Every retailer can reassess the status of its current store applications, given the capabilities of the Lean Retail Architecture, to provide reliable, secure LAN-like performance over the WAN and get greater efficiency from existing data center assets. Data-center–based applications deployed to the stores can have their performance accelerated to LAN-like speeds, in conjunction with load-balanced servers that use virtual storage. Improving the efficiency of servers and storage helps reduce costs and improve performance at the store, the server farm, and the storage area network.

This translates into faster access to information by store staff thereby increasing consumer experience and brand loyalty. If a customer leaves the store without buying because lines are too long or assistance by store associates is not available, that affects store performance. Delayed service is equivalent to lost sale. Equipping the staff with easy and faster access to time critical data is improved productivity leading to increased revenue and profit.

Centralised Architecture

Another important aspect is the response time to integration and new applications. As retailers expand and promise seamless experience to its customers regardless of location it is vital that IT be able to deploy new applications and capabilities quickly and effectively. The Lean Retail Architecture enables more applications to be deployed centrally, decreasing the time and cost of deployment.

A centralised system also reduces the costs of opening new stores and of integrating acquisitions. It also enables simultaneous patches and upgrades of applications in all stores, thereby eliminating the need to dispatch technicians to each store. Another important benefit is the huge savings on power and energy consumption.

Achieving a Lean Retail Architecture includes the following steps:

• Redeploy servers and applications from the stores to the data center

• Consolidate and virtualize data center storage and servers

• Make application availability a focus of a network-centric architecture

• Move to a network-based, on-demand services model to deliver applications, security, mobility, and voice capabilities

Energy management

There are issues surrounding the supply chain, water management, building materials, alternative power source but right now, energy management of the equipment retailers have in their stores, distribution centers and data centers offers the most cost savings.

Lighting and HVAC (heating, ventilation and air conditioning) – are the biggest energy consumers for any retail, and can consume upwards of 70-80% of a store or DC’s energy costs. They also have smaller sources of energy such as computers, refrigeration units, trash compactors and the likes. There have been solutions that claim to improve a retailer’s energy management costs by 10-20%, which haven’t necessarily been feasible numbers – particularly since some retailers have an HVAC system that is more than 30 years old.
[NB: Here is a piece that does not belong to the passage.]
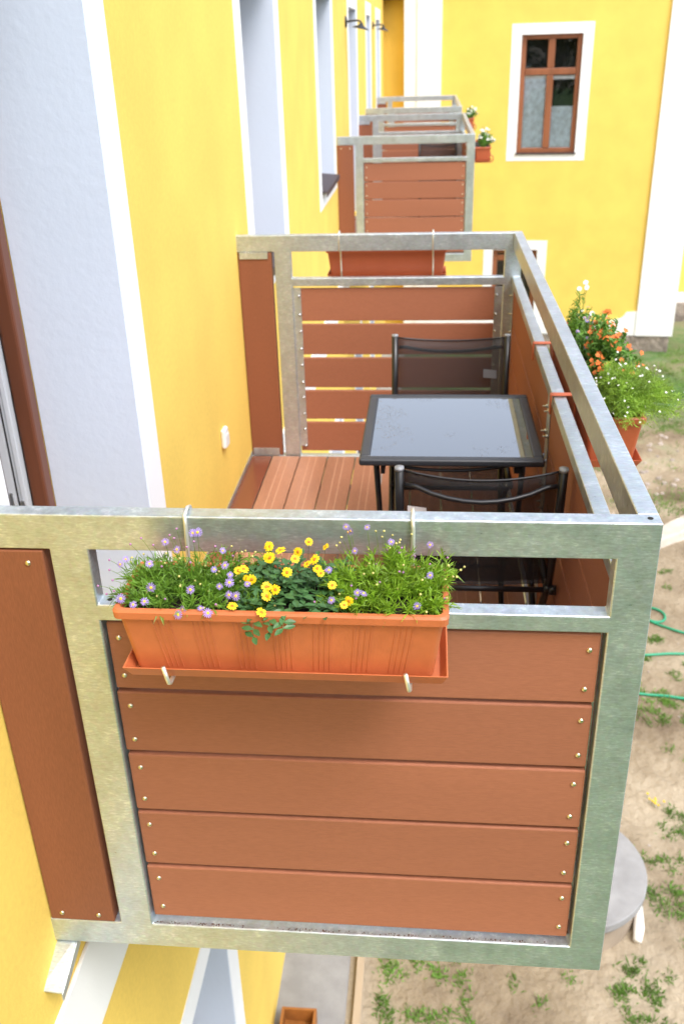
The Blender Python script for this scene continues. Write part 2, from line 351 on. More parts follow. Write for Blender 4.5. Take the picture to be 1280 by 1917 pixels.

Retailers need to pilot these solutions and see how their old systems can be integrated into the new processes. But today retailers are worried about survival, not necessarily their energy consumption. A down economy is certainly where leaders make moves for success down the line.

Future Choice

The uncertainties of the market and changing consumer tastes will always keep retailers looking for ways to do more with less. A Lean Retail Architecture provides consistent and ongoing cost savings in stores and the data center. At the same time, by enabling easier deployment of new applications and capabilities, it helps businesses to innovate and respond to competitive innovation.